- Task brief
The lines to reproduce run from the first one through the line containing "part('boarding_bracket', bm, steel, bul)". Reproduce them exactly.
##### Information provided #####
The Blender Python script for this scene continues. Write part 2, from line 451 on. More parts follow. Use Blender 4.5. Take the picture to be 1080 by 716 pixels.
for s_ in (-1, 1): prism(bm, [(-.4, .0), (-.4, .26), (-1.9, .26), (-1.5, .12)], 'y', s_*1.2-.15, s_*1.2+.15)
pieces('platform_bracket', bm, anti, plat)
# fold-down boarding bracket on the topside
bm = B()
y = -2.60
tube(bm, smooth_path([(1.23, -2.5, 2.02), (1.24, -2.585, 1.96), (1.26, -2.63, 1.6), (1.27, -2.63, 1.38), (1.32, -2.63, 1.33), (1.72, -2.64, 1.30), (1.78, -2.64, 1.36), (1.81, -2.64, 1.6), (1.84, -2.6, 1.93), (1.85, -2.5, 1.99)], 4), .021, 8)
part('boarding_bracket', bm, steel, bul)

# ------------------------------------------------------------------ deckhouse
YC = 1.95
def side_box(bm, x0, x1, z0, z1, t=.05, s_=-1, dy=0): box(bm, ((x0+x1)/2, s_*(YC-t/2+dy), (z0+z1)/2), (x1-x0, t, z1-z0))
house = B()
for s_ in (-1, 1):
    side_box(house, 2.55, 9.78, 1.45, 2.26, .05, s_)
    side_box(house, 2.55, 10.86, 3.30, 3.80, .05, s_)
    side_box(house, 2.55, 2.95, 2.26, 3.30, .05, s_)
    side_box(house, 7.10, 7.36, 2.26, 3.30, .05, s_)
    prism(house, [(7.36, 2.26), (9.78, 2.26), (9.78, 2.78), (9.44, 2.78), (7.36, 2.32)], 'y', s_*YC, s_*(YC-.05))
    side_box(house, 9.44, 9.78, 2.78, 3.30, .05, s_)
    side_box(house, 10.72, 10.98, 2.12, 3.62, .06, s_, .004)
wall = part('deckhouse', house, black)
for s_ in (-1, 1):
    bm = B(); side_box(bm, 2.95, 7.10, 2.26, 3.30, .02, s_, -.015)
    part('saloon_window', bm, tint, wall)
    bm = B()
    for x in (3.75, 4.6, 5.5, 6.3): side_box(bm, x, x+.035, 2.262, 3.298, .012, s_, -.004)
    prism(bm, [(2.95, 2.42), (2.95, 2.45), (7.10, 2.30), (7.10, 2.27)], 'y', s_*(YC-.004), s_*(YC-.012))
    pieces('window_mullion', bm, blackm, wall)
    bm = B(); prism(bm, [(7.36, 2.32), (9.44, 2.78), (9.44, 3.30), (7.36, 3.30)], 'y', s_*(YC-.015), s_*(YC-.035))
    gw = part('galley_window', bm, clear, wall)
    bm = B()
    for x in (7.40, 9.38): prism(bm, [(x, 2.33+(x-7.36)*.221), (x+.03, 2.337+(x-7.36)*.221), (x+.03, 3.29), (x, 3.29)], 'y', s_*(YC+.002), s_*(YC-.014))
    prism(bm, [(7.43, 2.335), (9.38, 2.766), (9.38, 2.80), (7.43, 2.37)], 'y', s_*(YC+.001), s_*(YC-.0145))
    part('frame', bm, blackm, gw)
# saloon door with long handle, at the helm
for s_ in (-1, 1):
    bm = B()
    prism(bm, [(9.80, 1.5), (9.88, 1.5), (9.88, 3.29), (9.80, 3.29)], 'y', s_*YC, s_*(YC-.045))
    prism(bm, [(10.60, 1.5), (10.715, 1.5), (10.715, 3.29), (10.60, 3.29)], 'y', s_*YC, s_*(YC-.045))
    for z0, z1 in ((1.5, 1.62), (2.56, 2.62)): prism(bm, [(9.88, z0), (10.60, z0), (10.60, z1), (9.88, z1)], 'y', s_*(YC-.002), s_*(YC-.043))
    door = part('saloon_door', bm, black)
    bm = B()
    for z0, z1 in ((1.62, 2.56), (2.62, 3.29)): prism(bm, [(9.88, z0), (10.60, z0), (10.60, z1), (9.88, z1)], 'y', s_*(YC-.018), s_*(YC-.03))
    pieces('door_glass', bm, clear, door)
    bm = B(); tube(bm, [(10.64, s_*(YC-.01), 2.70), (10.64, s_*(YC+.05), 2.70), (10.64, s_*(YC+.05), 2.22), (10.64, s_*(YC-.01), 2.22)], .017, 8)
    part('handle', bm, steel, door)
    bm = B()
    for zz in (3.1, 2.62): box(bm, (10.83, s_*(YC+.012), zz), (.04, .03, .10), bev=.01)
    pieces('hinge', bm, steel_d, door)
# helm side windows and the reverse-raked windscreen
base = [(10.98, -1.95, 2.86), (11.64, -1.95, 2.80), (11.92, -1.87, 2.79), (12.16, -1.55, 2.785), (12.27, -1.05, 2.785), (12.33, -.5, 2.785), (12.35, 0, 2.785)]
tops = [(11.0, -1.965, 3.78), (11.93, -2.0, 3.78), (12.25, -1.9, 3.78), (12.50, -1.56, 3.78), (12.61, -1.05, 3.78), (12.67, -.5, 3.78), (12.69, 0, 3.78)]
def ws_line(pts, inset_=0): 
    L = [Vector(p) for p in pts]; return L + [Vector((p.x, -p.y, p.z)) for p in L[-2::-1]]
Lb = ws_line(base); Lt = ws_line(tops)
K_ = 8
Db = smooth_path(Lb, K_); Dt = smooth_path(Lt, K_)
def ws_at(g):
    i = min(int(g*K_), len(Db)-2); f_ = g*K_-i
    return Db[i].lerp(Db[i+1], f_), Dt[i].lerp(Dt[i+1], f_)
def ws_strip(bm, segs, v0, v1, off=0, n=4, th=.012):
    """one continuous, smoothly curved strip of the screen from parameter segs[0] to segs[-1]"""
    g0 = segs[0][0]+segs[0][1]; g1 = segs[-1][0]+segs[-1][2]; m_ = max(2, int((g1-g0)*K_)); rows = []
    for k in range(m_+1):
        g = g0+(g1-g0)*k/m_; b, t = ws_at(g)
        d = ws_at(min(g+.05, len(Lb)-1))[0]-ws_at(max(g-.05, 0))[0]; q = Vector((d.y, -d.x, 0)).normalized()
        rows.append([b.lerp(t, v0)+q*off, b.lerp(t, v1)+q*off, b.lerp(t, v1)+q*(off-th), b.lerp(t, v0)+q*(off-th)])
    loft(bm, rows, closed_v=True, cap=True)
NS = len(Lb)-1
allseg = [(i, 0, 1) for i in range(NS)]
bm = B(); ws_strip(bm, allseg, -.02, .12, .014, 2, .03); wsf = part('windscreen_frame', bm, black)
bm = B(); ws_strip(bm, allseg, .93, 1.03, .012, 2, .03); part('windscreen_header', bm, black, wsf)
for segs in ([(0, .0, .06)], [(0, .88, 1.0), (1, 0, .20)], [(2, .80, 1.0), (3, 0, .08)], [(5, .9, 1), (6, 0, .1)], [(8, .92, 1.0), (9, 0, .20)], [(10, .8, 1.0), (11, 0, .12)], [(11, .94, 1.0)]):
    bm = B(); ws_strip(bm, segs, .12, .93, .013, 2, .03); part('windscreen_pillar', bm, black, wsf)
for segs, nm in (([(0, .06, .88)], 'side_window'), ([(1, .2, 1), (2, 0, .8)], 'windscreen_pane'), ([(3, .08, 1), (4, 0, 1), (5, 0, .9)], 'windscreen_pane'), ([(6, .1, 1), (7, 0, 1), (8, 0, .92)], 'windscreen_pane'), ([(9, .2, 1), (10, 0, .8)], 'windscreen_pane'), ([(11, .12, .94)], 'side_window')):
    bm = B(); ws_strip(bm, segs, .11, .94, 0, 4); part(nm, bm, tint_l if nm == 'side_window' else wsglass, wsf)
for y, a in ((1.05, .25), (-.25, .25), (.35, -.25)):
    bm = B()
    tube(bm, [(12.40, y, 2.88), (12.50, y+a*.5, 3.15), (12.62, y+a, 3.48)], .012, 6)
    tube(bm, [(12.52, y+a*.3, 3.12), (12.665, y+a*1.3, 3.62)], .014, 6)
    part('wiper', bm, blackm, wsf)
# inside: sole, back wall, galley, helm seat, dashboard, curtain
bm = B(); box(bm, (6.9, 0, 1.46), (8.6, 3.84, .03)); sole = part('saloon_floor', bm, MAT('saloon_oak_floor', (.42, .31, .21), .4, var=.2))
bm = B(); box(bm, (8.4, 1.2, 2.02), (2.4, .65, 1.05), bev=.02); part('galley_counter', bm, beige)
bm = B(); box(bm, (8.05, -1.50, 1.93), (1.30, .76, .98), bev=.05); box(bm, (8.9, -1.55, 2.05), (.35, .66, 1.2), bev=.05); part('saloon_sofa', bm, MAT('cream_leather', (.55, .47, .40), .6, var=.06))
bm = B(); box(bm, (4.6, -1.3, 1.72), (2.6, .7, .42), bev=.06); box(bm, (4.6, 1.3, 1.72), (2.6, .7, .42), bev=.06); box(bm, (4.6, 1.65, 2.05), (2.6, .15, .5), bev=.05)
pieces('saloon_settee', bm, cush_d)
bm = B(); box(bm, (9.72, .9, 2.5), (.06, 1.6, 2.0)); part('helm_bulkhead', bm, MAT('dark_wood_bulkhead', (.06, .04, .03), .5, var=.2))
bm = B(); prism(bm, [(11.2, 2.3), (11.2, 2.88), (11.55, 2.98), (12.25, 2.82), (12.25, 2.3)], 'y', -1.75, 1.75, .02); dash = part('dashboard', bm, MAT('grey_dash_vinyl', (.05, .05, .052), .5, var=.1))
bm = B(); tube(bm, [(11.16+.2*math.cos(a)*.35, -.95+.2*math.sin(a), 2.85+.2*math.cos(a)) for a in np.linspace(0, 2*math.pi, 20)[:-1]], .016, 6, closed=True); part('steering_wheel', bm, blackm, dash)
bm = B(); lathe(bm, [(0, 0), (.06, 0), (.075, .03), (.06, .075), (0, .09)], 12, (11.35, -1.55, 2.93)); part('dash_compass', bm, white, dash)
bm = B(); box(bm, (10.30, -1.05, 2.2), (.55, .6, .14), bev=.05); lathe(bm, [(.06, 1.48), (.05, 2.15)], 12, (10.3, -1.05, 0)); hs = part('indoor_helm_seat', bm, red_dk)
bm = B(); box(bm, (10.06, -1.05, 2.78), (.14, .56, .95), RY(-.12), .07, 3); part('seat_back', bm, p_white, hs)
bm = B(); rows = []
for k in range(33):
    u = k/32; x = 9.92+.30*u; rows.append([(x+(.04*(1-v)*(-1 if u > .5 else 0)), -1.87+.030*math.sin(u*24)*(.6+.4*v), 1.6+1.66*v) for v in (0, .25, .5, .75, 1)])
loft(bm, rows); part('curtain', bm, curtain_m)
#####
- The output
The Blender Python script for this scene continues. Write part 2, from line 451 on. More parts follow. Use Blender 4.5. Take the picture to be 1080 by 716 pixels.
for s_ in (-1, 1): prism(bm, [(-.4, .0), (-.4, .26), (-1.9, .26), (-1.5, .12)], 'y', s_*1.2-.15, s_*1.2+.15)
pieces('platform_bracket', bm, anti, plat)
# fold-down boarding bracket on the topside
bm = B()
y = -2.60
tube(bm, smooth_path([(1.23, -2.5, 2.02), (1.24, -2.585, 1.96), (1.26, -2.63, 1.6), (1.27, -2.63, 1.38), (1.32, -2.63, 1.33), (1.72, -2.64, 1.30), (1.78, -2.64, 1.36), (1.81, -2.64, 1.6), (1.84, -2.6, 1.93), (1.85, -2.5, 1.99)], 4), .021, 8)
part('boarding_bracket', bm, steel, bul)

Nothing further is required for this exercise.